===== Provided material

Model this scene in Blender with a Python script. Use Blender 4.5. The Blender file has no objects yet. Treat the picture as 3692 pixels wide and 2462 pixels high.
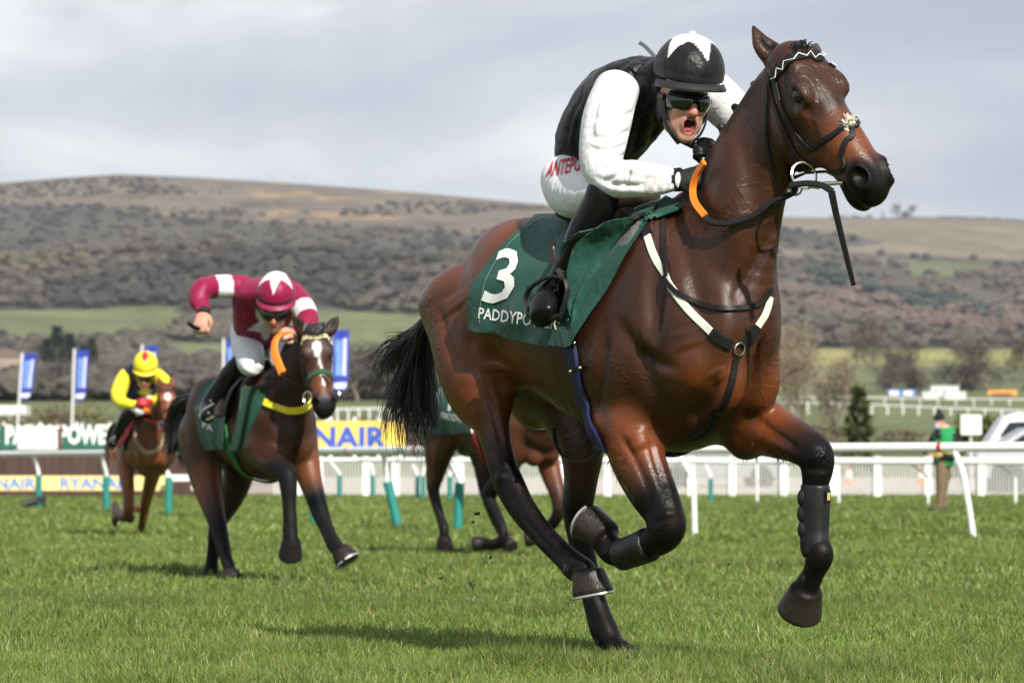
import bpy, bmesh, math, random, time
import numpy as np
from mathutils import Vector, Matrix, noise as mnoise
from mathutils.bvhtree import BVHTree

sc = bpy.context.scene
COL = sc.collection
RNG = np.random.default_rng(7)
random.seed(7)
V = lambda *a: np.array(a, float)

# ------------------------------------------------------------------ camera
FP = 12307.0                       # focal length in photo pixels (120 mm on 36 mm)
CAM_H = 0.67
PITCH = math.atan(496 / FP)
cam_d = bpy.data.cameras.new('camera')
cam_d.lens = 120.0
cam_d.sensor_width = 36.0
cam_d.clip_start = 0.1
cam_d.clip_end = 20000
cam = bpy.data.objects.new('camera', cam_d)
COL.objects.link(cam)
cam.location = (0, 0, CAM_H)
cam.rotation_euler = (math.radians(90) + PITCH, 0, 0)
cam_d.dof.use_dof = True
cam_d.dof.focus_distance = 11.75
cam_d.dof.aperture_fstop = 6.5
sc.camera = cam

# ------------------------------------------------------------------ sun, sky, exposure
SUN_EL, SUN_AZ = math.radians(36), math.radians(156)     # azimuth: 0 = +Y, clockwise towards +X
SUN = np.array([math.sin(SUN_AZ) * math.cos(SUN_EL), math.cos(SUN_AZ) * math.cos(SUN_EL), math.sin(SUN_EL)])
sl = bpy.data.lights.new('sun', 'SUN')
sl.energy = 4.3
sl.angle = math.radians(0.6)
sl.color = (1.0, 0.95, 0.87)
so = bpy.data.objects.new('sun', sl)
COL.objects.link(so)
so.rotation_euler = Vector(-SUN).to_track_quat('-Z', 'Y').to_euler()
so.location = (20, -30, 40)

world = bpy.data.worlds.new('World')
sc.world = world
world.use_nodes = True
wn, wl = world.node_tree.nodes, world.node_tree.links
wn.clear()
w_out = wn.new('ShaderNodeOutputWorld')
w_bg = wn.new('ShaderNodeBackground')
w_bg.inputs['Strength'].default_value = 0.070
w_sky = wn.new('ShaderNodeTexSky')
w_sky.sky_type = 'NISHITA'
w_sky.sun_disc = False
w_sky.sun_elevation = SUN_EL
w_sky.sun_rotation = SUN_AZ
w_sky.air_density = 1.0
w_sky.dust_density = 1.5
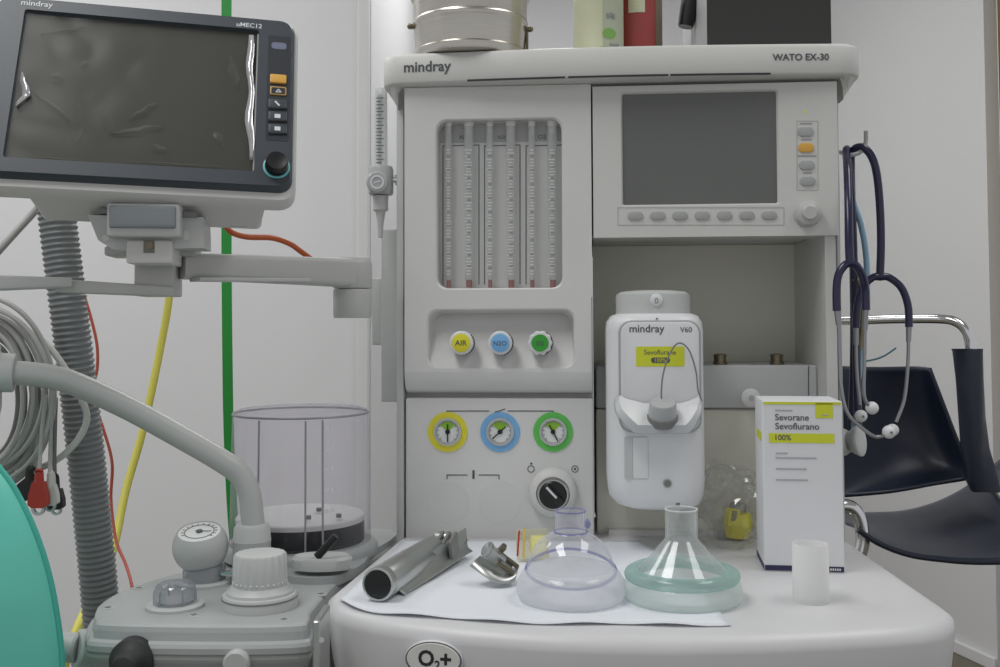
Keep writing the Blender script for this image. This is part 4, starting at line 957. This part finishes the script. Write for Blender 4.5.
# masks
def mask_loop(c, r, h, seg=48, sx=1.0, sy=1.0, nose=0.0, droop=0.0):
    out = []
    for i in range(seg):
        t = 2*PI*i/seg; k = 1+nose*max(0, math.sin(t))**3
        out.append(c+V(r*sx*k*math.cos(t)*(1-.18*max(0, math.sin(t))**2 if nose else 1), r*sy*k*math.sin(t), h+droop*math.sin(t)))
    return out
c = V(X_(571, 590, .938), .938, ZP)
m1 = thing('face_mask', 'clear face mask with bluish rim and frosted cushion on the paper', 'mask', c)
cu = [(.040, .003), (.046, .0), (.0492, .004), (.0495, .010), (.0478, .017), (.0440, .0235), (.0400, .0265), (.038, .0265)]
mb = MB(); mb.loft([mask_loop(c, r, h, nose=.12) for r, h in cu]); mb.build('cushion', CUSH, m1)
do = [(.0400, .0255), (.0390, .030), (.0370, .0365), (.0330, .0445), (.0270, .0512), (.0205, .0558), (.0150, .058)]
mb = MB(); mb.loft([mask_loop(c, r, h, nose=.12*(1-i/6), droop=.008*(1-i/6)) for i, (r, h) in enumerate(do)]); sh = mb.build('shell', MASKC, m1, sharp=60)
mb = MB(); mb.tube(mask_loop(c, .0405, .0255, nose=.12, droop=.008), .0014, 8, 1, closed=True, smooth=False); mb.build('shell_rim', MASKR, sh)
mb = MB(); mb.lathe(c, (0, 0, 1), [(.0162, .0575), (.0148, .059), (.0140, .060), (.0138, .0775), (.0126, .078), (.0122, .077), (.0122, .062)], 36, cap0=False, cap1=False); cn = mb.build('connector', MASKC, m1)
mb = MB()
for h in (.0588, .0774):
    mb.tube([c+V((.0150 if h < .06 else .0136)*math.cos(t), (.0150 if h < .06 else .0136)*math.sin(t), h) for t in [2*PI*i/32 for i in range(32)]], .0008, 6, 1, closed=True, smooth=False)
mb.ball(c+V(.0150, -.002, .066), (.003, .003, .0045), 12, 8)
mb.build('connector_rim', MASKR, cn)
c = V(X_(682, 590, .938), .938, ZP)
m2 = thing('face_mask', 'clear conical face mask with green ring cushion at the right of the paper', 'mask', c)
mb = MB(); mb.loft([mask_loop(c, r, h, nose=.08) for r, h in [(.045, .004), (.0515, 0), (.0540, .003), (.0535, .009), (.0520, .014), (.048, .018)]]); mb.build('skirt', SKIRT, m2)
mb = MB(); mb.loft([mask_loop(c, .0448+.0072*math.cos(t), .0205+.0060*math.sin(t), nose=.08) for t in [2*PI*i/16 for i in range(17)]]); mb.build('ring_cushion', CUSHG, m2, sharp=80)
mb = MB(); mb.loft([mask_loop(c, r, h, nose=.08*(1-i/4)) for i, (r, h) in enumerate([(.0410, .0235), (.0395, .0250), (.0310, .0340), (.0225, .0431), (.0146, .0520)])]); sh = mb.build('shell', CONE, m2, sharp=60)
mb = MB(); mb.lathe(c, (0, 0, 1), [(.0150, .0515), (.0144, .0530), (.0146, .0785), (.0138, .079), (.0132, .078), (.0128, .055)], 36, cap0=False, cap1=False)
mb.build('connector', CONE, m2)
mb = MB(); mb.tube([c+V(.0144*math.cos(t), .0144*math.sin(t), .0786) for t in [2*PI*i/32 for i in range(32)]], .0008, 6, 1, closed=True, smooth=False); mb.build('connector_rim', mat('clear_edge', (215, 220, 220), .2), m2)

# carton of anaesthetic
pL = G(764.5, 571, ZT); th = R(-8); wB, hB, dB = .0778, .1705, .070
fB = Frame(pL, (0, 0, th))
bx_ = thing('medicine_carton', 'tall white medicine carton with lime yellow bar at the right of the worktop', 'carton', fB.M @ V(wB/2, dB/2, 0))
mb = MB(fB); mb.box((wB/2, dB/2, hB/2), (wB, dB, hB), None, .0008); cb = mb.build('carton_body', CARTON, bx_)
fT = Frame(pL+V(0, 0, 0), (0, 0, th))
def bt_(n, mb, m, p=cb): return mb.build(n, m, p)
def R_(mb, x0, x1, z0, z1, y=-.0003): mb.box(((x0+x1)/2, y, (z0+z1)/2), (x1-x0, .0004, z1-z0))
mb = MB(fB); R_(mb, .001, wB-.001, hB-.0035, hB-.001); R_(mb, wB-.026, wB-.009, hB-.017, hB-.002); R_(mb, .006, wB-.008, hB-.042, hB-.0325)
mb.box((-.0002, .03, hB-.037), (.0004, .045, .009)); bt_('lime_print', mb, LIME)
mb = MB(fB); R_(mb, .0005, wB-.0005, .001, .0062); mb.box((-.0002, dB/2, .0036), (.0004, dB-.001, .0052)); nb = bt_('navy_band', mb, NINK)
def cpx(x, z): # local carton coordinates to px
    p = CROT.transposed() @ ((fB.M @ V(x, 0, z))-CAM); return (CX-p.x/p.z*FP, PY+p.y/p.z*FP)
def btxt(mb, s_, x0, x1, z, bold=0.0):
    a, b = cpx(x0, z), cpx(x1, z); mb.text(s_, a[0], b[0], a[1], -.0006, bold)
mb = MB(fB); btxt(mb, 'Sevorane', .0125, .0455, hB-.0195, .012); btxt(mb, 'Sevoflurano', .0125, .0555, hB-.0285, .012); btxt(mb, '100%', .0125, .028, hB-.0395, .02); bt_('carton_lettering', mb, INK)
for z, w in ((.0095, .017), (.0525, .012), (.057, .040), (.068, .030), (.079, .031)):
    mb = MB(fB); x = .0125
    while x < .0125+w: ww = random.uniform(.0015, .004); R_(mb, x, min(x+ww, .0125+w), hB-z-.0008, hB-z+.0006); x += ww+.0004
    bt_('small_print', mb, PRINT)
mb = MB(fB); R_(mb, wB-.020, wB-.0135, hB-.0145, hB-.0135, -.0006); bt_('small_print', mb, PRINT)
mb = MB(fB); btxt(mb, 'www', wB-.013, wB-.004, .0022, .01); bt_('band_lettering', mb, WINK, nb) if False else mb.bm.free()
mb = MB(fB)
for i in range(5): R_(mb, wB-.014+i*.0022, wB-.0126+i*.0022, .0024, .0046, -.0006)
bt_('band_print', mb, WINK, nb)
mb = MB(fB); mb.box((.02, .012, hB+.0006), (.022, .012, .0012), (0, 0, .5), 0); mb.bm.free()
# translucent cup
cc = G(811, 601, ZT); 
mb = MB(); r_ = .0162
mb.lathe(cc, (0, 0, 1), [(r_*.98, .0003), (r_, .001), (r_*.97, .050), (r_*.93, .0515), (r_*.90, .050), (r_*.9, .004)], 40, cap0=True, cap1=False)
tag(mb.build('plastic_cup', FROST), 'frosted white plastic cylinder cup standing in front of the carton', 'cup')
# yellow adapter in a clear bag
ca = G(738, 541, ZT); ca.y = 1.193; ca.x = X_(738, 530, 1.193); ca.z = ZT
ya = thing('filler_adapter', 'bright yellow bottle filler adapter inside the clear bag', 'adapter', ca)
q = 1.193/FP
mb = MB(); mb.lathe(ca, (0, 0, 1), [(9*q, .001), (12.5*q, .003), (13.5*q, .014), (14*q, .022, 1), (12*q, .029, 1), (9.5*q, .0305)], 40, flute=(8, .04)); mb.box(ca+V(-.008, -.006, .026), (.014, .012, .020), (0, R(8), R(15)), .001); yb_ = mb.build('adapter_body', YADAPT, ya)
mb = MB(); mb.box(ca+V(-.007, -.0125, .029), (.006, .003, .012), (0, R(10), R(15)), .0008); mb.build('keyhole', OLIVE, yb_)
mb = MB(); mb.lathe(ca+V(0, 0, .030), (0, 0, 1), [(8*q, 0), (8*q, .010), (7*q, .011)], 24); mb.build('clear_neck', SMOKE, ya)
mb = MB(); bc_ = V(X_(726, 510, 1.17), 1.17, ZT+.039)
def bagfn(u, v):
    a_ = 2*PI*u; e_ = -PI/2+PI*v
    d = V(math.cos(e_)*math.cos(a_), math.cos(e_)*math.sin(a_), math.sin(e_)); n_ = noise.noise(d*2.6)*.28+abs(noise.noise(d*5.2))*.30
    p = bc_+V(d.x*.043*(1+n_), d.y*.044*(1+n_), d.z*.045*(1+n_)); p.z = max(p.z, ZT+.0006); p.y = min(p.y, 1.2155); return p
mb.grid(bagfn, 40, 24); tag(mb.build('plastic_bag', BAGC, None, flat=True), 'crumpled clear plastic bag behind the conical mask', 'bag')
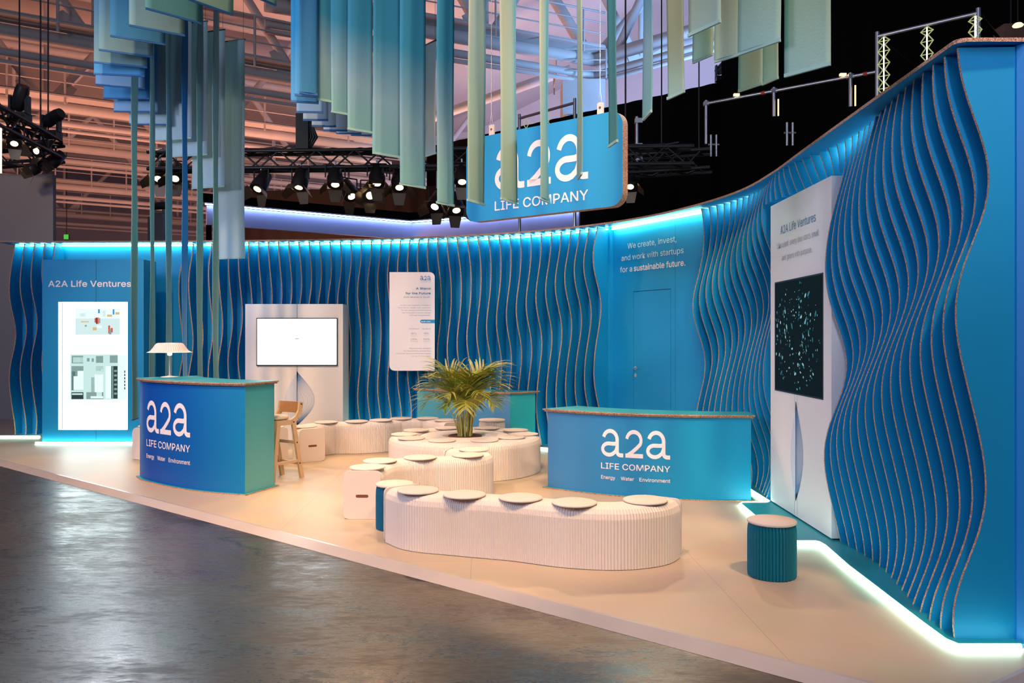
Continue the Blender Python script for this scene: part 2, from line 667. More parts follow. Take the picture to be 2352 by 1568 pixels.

==========

Problem to solve: Restate each line from the start of the listing through the line bearing "sc.camera = cam" word for word. Drop the pictures.

Exercise result:
Model this scene in Blender with a Python script. Use Blender 4.5. The Blender file has no objects yet. Treat the picture as 3692 pixels wide and 2462 pixels high.
import bpy, bmesh, math, random, time
import numpy as np
from mathutils import Vector, Matrix, noise as mnoise
from mathutils.bvhtree import BVHTree

sc = bpy.context.scene
COL = sc.collection
RNG = np.random.default_rng(7)
random.seed(7)
V = lambda *a: np.array(a, float)

# ------------------------------------------------------------------ camera
FP = 12307.0                       # focal length in photo pixels (120 mm on 36 mm)
CAM_H = 0.67
PITCH = math.atan(496 / FP)
cam_d = bpy.data.cameras.new('camera')
cam_d.lens = 120.0
cam_d.sensor_width = 36.0
cam_d.clip_start = 0.1
cam_d.clip_end = 20000
cam = bpy.data.objects.new('camera', cam_d)
COL.objects.link(cam)
cam.location = (0, 0, CAM_H)
cam.rotation_euler = (math.radians(90) + PITCH, 0, 0)
cam_d.dof.use_dof = True
cam_d.dof.focus_distance = 11.75
cam_d.dof.aperture_fstop = 6.5
sc.camera = cam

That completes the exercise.